HOME SECRETARY Theresa May is facing a battle with MPs over plans to outlaw ‘legal highs’.

An influential group of MPs has raised questions about the Government’s plans to outlaw the so-called ‘legal high’ drugs. In particular, they said that ‘poppers’ – alkyl nitrite – that is popular with the gay community, should not be included in the list of compounds to be banned.

Following the General Election, Home Secretary Theresa May outlined plans to introduce a blanket ban on drugs that could induce changes in consciousness. This was in reaction to previous bans that affected individual drugs, but new ones appeared so quickly that legislation lagged behind.

Instead, she proposed a blanket ban on mood-altering substances.

However, critics pointed out that this could mean any substance that induced a change of mood could be outlawed. Critics said that alcohol, coffee and even the incense used in church services could fall foul of the law.

The legislation has already been introduced to the House of Commons and is due to start its committee stage. But now the Home Affairs Select Committee has warned that the Bill has been rushed through without adequate consultation on the details.
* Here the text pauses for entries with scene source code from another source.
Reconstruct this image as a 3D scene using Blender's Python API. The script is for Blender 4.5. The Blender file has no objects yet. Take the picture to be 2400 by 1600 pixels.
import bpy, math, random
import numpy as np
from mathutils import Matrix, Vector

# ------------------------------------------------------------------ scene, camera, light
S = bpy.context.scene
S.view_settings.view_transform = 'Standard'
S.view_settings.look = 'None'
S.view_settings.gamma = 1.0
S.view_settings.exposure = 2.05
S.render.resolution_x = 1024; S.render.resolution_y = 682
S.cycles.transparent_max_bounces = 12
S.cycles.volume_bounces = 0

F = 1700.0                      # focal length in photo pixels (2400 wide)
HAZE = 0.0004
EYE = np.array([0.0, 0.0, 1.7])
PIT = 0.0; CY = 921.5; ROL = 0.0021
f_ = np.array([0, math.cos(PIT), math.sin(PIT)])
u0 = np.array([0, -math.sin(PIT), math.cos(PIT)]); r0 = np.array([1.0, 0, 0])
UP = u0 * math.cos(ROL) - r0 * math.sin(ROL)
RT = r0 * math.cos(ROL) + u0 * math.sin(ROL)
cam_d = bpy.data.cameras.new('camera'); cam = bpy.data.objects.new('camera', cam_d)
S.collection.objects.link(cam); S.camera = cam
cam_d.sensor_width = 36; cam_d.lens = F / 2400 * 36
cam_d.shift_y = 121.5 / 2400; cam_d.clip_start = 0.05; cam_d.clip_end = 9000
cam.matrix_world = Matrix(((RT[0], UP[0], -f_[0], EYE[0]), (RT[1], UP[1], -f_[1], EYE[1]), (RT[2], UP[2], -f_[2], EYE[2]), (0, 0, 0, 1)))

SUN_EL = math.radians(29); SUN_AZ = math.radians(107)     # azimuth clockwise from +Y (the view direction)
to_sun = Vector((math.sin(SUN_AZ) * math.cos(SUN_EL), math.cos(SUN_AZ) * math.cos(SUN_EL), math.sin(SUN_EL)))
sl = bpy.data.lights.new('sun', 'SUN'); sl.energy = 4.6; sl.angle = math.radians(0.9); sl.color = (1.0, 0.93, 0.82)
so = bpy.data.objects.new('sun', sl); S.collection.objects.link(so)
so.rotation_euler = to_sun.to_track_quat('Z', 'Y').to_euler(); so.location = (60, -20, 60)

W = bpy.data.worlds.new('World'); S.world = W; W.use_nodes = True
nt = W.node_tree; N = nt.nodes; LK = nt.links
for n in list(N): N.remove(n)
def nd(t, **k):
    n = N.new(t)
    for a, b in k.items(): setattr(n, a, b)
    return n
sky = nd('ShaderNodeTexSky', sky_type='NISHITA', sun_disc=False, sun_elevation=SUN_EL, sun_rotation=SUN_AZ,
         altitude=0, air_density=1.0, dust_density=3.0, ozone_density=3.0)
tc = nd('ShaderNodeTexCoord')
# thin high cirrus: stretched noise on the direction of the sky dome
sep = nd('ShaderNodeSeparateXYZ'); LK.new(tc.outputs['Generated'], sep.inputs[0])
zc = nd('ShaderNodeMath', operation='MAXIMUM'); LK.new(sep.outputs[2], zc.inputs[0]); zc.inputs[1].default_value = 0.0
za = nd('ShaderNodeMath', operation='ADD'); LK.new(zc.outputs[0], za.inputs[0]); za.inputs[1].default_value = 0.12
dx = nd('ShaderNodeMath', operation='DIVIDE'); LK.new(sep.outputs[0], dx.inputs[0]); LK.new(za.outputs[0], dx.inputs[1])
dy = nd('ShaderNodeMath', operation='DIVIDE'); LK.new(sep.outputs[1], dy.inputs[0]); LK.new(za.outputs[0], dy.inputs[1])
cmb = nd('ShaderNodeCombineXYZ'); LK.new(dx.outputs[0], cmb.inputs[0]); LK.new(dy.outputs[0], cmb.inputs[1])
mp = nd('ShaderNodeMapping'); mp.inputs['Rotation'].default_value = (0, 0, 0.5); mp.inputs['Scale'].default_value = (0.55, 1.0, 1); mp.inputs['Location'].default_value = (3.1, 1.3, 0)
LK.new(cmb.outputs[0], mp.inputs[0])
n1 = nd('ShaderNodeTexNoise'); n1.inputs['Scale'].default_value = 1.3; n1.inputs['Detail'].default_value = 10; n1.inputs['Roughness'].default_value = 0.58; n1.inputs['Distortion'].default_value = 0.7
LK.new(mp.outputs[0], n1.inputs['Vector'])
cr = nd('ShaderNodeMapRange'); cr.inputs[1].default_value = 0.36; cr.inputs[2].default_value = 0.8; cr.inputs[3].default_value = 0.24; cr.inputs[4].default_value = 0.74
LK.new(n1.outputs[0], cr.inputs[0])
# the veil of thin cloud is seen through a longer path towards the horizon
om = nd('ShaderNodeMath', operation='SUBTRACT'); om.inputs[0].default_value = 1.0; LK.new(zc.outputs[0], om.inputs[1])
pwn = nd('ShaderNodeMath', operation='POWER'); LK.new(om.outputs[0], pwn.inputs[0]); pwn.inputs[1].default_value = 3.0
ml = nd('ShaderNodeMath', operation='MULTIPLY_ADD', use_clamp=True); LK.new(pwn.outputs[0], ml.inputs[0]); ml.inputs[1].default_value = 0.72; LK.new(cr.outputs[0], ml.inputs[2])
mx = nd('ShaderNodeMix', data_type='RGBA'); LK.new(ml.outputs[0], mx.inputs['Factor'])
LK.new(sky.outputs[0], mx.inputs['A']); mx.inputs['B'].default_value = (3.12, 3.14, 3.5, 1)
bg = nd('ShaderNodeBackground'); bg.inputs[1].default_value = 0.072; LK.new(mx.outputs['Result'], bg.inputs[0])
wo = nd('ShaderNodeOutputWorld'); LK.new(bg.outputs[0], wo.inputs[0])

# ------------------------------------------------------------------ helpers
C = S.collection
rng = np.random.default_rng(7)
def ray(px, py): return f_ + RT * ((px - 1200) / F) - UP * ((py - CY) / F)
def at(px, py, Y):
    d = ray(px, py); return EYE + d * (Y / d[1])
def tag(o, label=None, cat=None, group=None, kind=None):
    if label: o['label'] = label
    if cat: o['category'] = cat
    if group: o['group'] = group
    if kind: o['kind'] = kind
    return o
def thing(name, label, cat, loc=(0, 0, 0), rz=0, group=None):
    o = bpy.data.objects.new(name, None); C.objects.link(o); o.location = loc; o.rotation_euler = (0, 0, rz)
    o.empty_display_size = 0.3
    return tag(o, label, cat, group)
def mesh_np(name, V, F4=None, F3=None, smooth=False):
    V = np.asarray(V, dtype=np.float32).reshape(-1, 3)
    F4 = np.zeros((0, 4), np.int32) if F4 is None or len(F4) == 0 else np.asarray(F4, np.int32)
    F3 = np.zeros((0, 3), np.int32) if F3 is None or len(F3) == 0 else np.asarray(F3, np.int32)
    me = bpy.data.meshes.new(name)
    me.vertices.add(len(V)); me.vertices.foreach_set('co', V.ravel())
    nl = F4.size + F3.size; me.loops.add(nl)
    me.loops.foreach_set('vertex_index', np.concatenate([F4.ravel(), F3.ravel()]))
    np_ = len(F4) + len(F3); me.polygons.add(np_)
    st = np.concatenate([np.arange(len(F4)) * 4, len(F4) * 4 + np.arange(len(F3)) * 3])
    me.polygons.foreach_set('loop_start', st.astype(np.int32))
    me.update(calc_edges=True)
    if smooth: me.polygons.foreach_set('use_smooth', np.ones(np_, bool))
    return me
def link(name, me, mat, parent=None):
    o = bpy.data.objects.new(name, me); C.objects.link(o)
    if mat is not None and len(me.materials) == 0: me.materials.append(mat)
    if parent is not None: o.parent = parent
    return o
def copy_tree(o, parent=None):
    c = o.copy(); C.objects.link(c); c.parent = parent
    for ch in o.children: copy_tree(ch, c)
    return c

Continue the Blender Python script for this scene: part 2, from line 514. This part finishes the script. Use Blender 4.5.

Quoting Prof Les Iversen of the Government’s Advisory Council on the Misuse of Drugs, they argue that poppers were not of such as threat to society as to justify a ban.

The committee, chaired by Keith Vaz MP, also questioned the term ‘legal high’ as it suggested that they were legal and had a desirable effect.

The term encouraged people to try them, but with something disastrous consequences.

They also point out that legislation will still lag behind use as the sale of them is moving increasingly online and beyond the reach of the authorities.

Keith Vaz said it was right to legislate on the issue as the UK saw greater use of such drugs than anywhere else in Europe and there was a danger that society would be ‘overwhelmed’ by the problem.

However, he said the legislation was ‘piecemeal’ and was being rushed through Parliament. And he accused the Home Secretary of not listening to the advice from the Government’s own advisory council.

It is the latest run-in between the ACMD and a Home Secretary. In 2009 Prof Dominic Nutt was relieved of his position after accusing the then Home Secretary, Jacqui Smith, of ignoring advice on downgrading ecstasy, which he claimed was not of sufficient danger as to be classified as a Class A drug. Her successor, Alan Johnson, removed Prof Nutt from his post.